All of our science up until this point has involved Nature Study.  I plan to continue that theme for the next several years, as there is so much to explore, learn, and appreciate.

I'd like to incorporate Nature Notebooks this summer and fall, where we will record our findings by sketching them and written descriptions.  I had planned to buy our supplies at Blick before we headed home from the Twin Cities two weeks ago, but the snowstorm nipped that goal in the bud.  I may just have to buy online and have it shipped here, as I doubt I'll be able to get my hands on high-quality art supplies in this area.  We shall see.

Reading Instruction

Amazingly, Diego still doesn't know how to read.  I would have thought things would have clicked by now, but he shows very little interest or enthusiasm for it.  Throughout this school year, we've worked on letter sounds, vowels and consonants, letter games, three-letter word puzzles, sounding out words, etc.

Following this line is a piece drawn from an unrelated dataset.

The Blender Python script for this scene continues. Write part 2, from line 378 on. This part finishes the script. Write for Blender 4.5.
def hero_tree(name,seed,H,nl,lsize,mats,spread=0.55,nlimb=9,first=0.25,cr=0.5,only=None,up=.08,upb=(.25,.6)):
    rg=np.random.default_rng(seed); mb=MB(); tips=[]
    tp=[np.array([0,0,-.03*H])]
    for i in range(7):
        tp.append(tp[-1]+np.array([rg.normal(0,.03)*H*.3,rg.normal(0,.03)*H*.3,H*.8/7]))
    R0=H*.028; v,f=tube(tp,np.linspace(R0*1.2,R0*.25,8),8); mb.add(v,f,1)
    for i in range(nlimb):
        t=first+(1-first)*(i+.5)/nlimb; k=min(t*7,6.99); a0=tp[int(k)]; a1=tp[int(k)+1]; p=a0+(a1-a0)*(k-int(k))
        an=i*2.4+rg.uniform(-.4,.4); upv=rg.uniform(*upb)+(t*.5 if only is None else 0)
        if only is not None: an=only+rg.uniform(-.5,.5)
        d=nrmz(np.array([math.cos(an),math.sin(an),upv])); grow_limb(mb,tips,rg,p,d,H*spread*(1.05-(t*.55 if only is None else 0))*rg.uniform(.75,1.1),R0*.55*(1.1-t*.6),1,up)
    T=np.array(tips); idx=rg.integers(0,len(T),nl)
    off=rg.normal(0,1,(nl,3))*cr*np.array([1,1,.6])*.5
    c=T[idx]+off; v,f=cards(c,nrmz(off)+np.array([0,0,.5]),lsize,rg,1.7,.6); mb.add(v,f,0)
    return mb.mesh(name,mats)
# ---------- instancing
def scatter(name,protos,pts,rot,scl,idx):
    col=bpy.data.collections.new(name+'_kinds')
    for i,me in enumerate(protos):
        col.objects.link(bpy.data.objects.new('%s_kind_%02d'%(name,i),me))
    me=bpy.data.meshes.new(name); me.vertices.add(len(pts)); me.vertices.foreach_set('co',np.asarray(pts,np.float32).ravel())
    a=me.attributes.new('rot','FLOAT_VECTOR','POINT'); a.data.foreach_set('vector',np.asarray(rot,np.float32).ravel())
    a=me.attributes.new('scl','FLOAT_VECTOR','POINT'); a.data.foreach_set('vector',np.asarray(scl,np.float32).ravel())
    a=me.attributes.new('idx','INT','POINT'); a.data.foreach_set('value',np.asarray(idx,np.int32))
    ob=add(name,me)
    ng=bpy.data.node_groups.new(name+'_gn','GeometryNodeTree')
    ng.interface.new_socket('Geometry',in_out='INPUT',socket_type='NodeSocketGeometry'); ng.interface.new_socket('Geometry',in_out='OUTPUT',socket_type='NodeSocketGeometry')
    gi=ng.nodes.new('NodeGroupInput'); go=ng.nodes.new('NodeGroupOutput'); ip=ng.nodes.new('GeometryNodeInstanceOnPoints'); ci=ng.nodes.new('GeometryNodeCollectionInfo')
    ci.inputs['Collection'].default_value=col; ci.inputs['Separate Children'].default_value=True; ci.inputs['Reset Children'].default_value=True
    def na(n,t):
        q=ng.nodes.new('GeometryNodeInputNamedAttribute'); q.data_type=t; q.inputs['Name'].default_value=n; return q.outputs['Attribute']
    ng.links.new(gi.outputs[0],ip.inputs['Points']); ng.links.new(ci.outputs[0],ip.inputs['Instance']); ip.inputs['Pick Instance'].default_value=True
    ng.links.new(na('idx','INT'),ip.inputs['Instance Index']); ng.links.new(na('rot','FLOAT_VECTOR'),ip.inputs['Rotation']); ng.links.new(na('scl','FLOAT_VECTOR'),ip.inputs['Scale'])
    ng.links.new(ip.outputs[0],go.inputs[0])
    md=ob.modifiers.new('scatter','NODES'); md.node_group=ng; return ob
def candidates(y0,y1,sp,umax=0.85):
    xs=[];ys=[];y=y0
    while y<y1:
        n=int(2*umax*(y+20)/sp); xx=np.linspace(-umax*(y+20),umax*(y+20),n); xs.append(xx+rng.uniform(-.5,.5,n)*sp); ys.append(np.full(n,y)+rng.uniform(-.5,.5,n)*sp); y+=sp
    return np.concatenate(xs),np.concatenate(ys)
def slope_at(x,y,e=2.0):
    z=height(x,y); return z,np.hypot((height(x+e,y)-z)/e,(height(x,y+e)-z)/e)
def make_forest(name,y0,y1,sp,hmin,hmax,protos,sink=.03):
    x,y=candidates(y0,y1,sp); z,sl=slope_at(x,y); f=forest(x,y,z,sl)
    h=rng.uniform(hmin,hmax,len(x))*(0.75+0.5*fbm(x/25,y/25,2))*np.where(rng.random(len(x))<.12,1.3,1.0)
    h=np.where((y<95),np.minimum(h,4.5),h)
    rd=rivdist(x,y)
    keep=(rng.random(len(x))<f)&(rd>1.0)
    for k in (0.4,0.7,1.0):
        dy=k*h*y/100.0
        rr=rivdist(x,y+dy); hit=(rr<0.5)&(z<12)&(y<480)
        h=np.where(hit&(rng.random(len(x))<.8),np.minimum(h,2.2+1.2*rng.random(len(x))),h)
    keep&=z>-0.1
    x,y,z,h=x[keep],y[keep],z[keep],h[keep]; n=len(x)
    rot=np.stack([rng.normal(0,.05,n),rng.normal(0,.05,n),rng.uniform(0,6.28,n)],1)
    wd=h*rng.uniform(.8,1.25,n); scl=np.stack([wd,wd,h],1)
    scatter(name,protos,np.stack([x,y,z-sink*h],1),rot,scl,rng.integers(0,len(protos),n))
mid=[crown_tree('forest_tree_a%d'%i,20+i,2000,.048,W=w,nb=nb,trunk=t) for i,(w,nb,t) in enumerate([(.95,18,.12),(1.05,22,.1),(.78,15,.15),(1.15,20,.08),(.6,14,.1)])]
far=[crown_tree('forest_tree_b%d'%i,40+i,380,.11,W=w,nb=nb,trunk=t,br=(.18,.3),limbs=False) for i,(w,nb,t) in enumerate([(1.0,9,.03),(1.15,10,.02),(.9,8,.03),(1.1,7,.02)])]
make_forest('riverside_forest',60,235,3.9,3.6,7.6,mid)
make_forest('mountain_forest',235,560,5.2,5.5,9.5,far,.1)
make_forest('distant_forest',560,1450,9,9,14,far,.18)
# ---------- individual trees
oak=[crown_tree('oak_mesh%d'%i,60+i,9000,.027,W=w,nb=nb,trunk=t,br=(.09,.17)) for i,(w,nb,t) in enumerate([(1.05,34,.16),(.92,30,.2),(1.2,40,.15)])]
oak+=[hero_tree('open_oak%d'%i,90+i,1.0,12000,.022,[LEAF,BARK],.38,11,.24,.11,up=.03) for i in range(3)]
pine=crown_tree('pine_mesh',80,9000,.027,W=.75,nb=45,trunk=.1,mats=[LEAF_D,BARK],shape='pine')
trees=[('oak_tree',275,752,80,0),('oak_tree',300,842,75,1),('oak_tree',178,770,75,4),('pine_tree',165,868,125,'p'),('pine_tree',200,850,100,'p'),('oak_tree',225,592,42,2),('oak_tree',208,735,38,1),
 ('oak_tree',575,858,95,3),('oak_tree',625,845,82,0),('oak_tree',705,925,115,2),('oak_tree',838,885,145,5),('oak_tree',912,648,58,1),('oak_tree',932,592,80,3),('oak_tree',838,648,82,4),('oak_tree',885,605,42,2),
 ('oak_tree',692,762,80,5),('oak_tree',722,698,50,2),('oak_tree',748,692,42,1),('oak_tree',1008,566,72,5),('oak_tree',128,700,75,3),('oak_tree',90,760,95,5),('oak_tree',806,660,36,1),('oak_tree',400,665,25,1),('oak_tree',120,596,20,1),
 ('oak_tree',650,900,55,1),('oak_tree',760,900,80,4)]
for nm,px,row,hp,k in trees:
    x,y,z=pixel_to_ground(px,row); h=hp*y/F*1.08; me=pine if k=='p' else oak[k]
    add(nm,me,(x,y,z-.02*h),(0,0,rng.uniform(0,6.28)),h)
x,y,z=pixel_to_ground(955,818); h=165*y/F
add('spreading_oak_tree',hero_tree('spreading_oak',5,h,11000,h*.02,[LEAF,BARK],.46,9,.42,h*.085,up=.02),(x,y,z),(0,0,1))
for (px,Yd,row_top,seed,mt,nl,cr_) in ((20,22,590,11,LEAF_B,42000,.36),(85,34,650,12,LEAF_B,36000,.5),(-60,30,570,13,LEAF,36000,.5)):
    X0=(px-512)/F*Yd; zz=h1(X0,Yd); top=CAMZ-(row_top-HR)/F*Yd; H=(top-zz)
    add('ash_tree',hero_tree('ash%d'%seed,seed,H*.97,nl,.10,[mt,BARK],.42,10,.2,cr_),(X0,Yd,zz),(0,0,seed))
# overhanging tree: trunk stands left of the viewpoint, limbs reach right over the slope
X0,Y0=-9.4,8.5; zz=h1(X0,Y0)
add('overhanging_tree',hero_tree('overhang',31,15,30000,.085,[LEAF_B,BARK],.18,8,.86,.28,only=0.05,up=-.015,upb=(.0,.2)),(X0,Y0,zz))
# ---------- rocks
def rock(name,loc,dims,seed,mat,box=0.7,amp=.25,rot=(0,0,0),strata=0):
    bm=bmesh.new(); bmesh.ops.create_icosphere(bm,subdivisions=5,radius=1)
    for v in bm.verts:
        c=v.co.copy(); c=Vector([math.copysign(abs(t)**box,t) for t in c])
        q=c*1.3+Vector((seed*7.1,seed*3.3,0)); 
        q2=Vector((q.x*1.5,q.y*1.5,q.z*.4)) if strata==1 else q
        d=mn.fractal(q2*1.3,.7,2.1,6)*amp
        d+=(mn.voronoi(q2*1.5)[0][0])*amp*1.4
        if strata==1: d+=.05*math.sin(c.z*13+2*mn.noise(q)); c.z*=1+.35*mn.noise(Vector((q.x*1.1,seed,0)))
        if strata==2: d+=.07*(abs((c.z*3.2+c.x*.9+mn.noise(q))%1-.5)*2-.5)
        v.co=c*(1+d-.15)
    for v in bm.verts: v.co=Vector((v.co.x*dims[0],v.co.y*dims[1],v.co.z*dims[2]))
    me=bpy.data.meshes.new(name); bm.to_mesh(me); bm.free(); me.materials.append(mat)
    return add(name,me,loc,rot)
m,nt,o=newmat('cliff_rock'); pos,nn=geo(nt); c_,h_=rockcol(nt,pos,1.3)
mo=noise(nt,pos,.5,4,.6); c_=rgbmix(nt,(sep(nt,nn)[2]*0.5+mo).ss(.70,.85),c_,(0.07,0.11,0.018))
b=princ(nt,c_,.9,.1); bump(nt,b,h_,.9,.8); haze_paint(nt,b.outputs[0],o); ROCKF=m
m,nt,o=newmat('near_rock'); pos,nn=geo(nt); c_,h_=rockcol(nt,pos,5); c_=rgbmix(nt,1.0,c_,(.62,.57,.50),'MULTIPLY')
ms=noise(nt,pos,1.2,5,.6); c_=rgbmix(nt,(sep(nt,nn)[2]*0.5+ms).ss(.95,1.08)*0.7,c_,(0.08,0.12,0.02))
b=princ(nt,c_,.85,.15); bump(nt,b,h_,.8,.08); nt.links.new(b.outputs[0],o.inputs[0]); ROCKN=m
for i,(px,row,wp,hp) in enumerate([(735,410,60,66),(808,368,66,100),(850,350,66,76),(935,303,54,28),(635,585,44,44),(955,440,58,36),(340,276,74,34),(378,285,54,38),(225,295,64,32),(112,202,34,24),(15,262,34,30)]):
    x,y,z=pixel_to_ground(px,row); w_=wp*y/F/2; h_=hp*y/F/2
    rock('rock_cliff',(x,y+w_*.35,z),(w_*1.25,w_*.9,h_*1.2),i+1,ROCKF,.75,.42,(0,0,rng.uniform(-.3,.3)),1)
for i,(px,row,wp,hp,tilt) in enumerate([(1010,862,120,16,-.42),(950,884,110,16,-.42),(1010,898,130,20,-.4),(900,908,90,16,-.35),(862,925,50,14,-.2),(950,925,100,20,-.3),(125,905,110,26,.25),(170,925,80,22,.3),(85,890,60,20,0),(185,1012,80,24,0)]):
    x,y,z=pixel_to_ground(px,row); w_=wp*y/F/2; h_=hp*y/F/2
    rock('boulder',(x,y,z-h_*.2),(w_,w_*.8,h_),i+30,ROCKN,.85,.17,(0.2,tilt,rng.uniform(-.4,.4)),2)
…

He recognizes his letters and knows his letter sounds fairly well, but has no desire to "connect the dots" and actually read.  It has been somewhat discouraging, but I've read enough to know that it isn't that abnormal  So I'm basically trying not to stress about it.  I've backed off a bit and will re-initiate again in a few months to see if he is more receptive.  At this point, Truen (at age 5) is far more interested than Diego (at age 7) and will actually get excited about letter games and sounding words out, whereas Diego usually just moans and groans.